Scenes as source code:
········

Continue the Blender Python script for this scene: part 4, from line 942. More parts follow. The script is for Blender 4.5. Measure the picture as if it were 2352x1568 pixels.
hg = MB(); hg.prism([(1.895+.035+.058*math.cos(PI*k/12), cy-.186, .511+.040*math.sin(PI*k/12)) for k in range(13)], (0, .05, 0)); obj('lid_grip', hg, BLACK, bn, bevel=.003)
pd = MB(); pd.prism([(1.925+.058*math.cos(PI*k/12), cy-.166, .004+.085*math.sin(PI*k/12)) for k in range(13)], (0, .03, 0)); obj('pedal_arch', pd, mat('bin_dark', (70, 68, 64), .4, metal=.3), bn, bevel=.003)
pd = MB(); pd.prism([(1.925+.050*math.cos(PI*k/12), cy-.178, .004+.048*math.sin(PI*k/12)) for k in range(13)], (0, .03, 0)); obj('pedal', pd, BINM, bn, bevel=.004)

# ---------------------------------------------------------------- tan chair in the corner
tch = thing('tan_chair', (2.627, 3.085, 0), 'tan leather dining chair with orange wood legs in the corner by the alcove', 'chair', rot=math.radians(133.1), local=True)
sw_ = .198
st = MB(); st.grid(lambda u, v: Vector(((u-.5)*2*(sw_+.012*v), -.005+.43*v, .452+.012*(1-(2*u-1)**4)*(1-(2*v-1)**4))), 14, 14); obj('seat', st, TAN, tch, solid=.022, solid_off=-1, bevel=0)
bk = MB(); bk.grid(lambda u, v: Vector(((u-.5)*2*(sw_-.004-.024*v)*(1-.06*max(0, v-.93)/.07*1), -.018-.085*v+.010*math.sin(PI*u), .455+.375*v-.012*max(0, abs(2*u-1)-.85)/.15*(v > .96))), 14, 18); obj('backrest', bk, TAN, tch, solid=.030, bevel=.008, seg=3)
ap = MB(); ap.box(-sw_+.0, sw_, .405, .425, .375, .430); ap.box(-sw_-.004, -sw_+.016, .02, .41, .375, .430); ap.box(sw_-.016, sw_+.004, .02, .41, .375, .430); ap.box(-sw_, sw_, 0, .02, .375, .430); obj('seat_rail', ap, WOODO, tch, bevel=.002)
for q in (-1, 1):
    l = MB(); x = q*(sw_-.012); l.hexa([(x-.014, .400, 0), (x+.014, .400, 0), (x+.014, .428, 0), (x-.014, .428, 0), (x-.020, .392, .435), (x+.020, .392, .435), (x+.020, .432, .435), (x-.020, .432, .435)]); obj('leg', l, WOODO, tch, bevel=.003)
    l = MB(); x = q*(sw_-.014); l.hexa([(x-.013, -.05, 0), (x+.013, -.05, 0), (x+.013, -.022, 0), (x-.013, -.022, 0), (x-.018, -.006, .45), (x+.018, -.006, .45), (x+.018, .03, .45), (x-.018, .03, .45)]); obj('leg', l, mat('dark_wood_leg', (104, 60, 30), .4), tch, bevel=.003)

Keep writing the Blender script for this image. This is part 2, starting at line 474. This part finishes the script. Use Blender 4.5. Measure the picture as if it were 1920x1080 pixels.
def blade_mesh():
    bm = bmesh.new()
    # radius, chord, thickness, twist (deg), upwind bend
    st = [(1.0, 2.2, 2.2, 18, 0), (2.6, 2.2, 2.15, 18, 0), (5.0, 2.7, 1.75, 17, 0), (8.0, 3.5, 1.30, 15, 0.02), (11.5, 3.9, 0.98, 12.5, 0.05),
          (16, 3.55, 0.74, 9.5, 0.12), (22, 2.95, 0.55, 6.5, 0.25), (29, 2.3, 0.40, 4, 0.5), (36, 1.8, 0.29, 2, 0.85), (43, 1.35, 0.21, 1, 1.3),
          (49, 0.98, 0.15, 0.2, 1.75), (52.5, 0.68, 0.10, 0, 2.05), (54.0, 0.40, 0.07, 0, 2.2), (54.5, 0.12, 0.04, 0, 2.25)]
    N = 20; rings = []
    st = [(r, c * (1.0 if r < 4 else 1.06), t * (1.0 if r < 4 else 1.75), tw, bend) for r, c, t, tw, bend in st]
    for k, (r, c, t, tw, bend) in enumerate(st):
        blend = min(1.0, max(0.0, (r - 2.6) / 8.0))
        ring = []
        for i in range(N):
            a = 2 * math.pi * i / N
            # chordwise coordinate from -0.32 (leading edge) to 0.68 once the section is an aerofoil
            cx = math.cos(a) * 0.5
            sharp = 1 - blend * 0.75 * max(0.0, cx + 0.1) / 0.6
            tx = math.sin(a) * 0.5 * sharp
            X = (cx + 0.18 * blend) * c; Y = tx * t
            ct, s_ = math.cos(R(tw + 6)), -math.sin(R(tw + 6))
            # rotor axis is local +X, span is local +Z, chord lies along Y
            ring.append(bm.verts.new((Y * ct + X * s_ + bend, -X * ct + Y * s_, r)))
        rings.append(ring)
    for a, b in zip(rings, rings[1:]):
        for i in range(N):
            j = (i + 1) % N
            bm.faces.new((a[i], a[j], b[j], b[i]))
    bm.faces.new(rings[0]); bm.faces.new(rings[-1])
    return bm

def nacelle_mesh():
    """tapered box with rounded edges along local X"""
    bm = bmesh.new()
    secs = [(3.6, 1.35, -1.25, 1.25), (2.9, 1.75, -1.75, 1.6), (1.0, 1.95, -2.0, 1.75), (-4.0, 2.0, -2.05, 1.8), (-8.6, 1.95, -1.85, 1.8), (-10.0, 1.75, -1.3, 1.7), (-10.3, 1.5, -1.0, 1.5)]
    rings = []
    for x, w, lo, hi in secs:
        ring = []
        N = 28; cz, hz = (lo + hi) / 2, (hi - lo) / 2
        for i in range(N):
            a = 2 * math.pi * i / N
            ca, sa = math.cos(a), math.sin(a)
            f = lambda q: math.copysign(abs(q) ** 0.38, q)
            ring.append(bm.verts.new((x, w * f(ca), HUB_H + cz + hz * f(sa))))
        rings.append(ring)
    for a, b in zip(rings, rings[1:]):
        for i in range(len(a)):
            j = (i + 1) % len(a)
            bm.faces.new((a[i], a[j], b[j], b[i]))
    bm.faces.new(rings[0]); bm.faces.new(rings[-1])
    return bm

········

§ THE REQUEST: Take each line of the material that contains the word "were" and list it.

§ RESULT BELOW:
Continue the Blender Python script for this scene: part 4, from line 942. More parts follow. The script is for Blender 4.5. Measure the picture as if it were 2352x1568 pixels.
Keep writing the Blender script for this image. This is part 2, starting at line 474. This part finishes the script. Use Blender 4.5. Measure the picture as if it were 1920x1080 pixels.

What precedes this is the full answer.